■ DATASET EXCERPT:
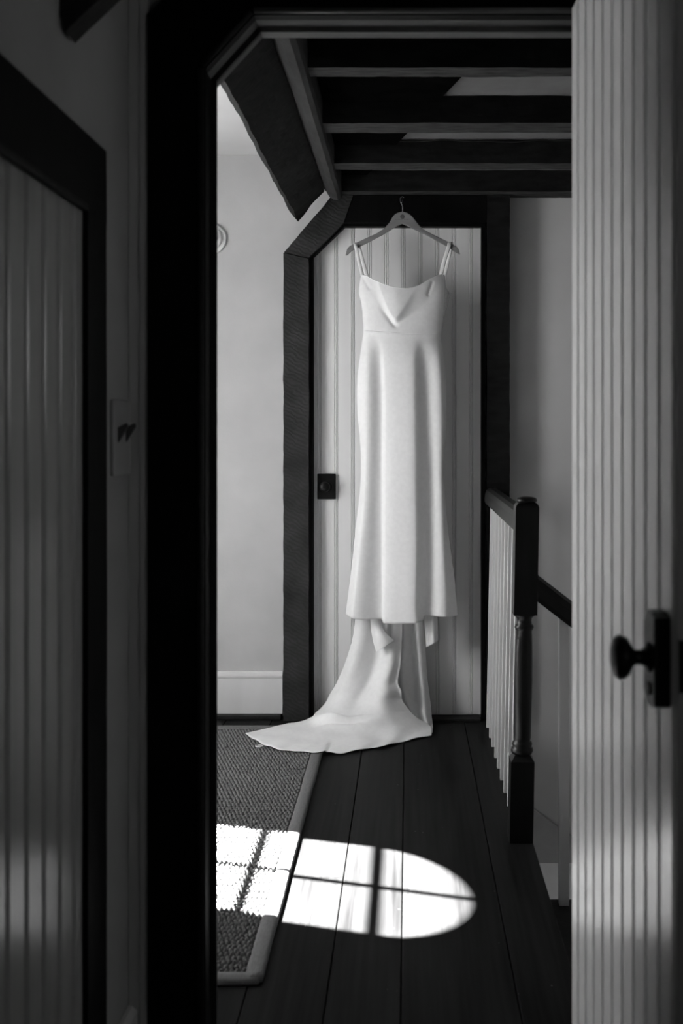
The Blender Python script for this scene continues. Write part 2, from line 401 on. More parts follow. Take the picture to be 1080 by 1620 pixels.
# --- beadboard doors: every board a part
def plank_profile(w, t, e=0):
    return [(0.0006, 0), (0.0006, t - .003), (.0022, t), (w - .0150 - e, t), (w - .0135, t - .0035 - e), (w - .0120 + e * .3, t - .0010), (w - .0095, t + .0004),
            (w - .0070 - e * .3, t - .0010), (w - .0055, t - .0035 - e), (w - .0040 + e, t), (w - .0016, t), (w - .0006, t - .003), (w - .0006, 0)]
def plank(name, origin, du, dn, w, t, z0, ztop, m, parent, e=0):
    """origin (x, y); du unit vector across, dn unit normal of the face"""
    bm = bmesh.new(); lo = []; hi = []
    for u, d in plank_profile(w, t, e):
        x = origin[0] + du[0] * u + dn[0] * d; y = origin[1] + du[1] * u + dn[1] * d
        lo.append(bm.verts.new((x, y, z0))); hi.append(bm.verts.new((x, y, ztop(u))))
    k = len(lo)
    for i in range(k): bm.faces.new((lo[i], lo[(i + 1) % k], hi[(i + 1) % k], hi[i]))
    bm.faces.new(lo[::-1]); bm.faces.new(hi)
    return frombm(name, bm, m, parent)

d1 = struct(empty('door_1'))
DW = .0702
for k in range(-2, 9):
    X0 = fx(534, 4.745) + DW * k - 0.0
    def zt(u, X0=X0):
        X = X0 + u
        return min(2.075, 1.955 + (X + .425) * .98)
    plank('plank', (X0, HF - .002), (1, 0), (0, -1), DW, .014, .014, zt, 'door_paint', d1)
# square iron rim plate and knob on the far door
c = at(516.5, 769.5, 4.745)
lp = boxo('lock_plate', (c.x - .0385, c.x + .0385, HF - .030, HF - .0165, c.z - .053, c.z + .053), 'iron', d1, .003)
bm = bmesh.new()
lathe(bm, [(.020, 0), (.020, -.004), (.008, -.008), (.008, -.022), (.015, -.027), (.021, -.033), (.022, -.040), (.018, -.047), (.008, -.050)], (c.x - .004, HF - .030, c.z), 'Y', 24)
frombm('door_knob', bm, 'iron', lp, True)
bm = bmesh.new()
tube(bm, [(c.x + .003 + .024 * math.cos(a), HF - .0305, c.z + .024 * math.sin(a)) for a in [i * 2 * math.pi / 32 for i in range(33)]], .0016, 6)
frombm('rosette', bm, 'iron', lp, True)

# near right door, swung toward the viewer
d2 = struct(empty('door_2'))
H0 = Vector((.298, 2.070)); L0 = Vector((.322, 1.370)); du = (L0 - H0).normalized(); dn = Vector((-abs(du[1]), -du[0] * 1.0)); dn = Vector((du[1], -du[0])); 
if dn[0] > 0: dn = -dn
bw = (L0 - H0).length / 10
for k in range(10):
    og = H0 + du * bw * k - dn * .014
    f_ = (lambda u, k=k: 1.965 if k < 8 else 1.965 - max(0, (bw * (k - 8) + u)) * 1.0)
    plank('plank', og, du, dn, bw, .014, .012, f_, 'gloss_paint', d2, .0018)
bk = bmesh.new()
a = H0 - dn * .0145; b = L0 - dn * .0145; e1 = a - dn * .022; e2 = b - dn * .022
def quadprism(bm, q, z0, z1):
    prism(bm, [tuple(v) for v in q], 'Z', z0, z1)
quadprism(bk, [a, b, e2, e1], .012, 1.82)
quadprism(bk, [a, a + du * .56, a + du * .56 - dn * .022, e1], 1.8201, 1.964)
frombm('backing_board', bk, 'plaster_grey', d2)
es = bmesh.new(); quadprism(es, [L0 + du * .0002 - dn * .0008, L0 + du * .0030 - dn * .0008, L0 + du * .0030 - dn * .0365, L0 + du * .0002 - dn * .0365], .012, 1.80)
frombm('edge_strip', es, 'outside_grey', d2)
# rim lock plate, knob, faceplate
kc = L0 + du * -.052
zc = .9135
R2 = Matrix.Identity(4)
def on_door(u, d, z):            # u from latch edge toward hinge, d out of the face
    p = L0 - du * u + dn * d; return Vector((p[0], p[1], z))
def door_block(name, u0, u1, dd0, dd1, poly_z, m, parent, bevel=.003):
    bm = bmesh.new(); lo = []; hi = []
    for (u, z) in poly_z:
        lo.append(bm.verts.new(on_door(u, dd0, z))); hi.append(bm.verts.new(on_door(u, dd1, z)))
    k = len(lo)
    for i in range(k): bm.faces.new((lo[i], lo[(i + 1) % k], hi[(i + 1) % k], hi[i]))
    bm.faces.new(lo[::-1]); bm.faces.new(hi)
    if bevel:
        es = [e for e in bm.edges if all(v in hi for v in e.verts)]
        bmesh.ops.bevel(bm, geom=es, offset=bevel, segments=2, affect='EDGES', profile=.6)
    return frombm(name, bm, m, parent)
u0, u1 = .0225, .080; z0, z1 = zc - .058, zc + .061; cc = .016
plate = door_block('lock_plate', 0, 0, .0005, .020, [(u0, z0 + cc * .3), (u0 + cc, z0), (u1 - cc, z0), (u1, z0 + cc), (u1, z1 - cc), (u1 - cc, z1), (u0 + cc, z1), (u0, z1 - cc * .3)], 'iron', d2)
kb = bmesh.new()
prof = [(.019, 0), (.019, .003), (.013, .006), (.0095, .010), (.0095, .018), (.014, .023), (.024, .028), (.0275, .034), (.0275, .039), (.023, .045), (.010, .048)]
o = on_door(.046, .020, zc + .004); rings = []
ax = Vector((dn[0], dn[1], 0)); ay = Vector((du[0], du[1], 0)); az = Vector((0, 0, 1))
for r, h in prof:
    rings.append([kb.verts.new(o + ax * h + (ay * math.cos(t) + az * math.sin(t)) * r) for t in [2 * math.pi * i / 28 for i in range(28)]])
for a_, b_ in zip(rings, rings[1:]):
    for i in range(28): kb.faces.new((a_[i], a_[(i + 1) % 28], b_[(i + 1) % 28], b_[i]))
kb.faces.new(rings[0]); kb.faces.new(rings[-1])
frombm('door_knob', kb, 'iron', plate, True)
door_block('keyhole_cover', 0, 0, .0205, .0235, [(.040, zc - .042), (.048, zc - .042), (.050, zc - .034), (.044, zc - .026), (.038, zc - .034)], 'iron', plate, 0)
bm = bmesh.new()
fc = [L0 + du * .0031 - dn * .004, L0 + du * .0055 - dn * .004, L0 + du * .0055 - dn * .030, L0 + du * .0031 - dn * .030]
prism(bm, [tuple(v) for v in fc], 'Z', .884, .947); frombm('latch_faceplate', bm, 'iron', d2)
for zz in (.35, 1.6):            # hinges at the far edge
    bm = bmesh.new(); lathe(bm, [(.006, zz - .04), (.006, zz + .04)], (H0[0] + .040, H0[1] + .006, 0), 'Z', 10); frombm('hinge', bm, 'iron', d2, True)

# low door in the left wall with black casing
d3 = struct(empty('door_3'))
pw = .0727
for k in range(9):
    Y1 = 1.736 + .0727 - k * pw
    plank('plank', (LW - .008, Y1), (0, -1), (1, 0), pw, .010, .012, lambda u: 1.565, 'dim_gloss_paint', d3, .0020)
YI = 1.786; YO = 1.896; YE = 1.155; cz0, cz1 = 1.552, 1.664
t6 = struct(empty('trim_6'))
prismo('side_casing', [(YI, .001), (YI, cz0), (YO, cz1), (YO + .002, 1.55), (YO, 1.53), (YO + .004, .9), (YO + .002, .001)], 'X', LW + .0008, LW + .011, 'black_wood', t6)
prismo('head_casing', [(YE, cz0), (YI, cz0), (YO, cz1), (YE - .12, cz1)], 'X', LW + .0008, LW + .011, 'black_wood', t6)
prismo('side_casing', [(YE, .001), (YE, cz0), (YE - .12, cz1), (YE - .12, .001)], 'X', LW + .0008, LW + .011, 'black_wood', t6)
boxo('bead', (LW + .004, LW + .014, YE, YI - .004, cz0 - .010, cz0 + .001), 'dark_wood', t6, .003)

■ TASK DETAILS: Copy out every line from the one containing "1.565, 'dim_gloss_paint', d3, .0020)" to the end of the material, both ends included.

■ RIGHT ANSWER:
    plank('plank', (LW - .008, Y1), (0, -1), (1, 0), pw, .010, .012, lambda u: 1.565, 'dim_gloss_paint', d3, .0020)
YI = 1.786; YO = 1.896; YE = 1.155; cz0, cz1 = 1.552, 1.664
t6 = struct(empty('trim_6'))
prismo('side_casing', [(YI, .001), (YI, cz0), (YO, cz1), (YO + .002, 1.55), (YO, 1.53), (YO + .004, .9), (YO + .002, .001)], 'X', LW + .0008, LW + .011, 'black_wood', t6)
prismo('head_casing', [(YE, cz0), (YI, cz0), (YO, cz1), (YE - .12, cz1)], 'X', LW + .0008, LW + .011, 'black_wood', t6)
prismo('side_casing', [(YE, .001), (YE, cz0), (YE - .12, cz1), (YE - .12, .001)], 'X', LW + .0008, LW + .011, 'black_wood', t6)
boxo('bead', (LW + .004, LW + .014, YE, YI - .004, cz0 - .010, cz0 + .001), 'dark_wood', t6, .003)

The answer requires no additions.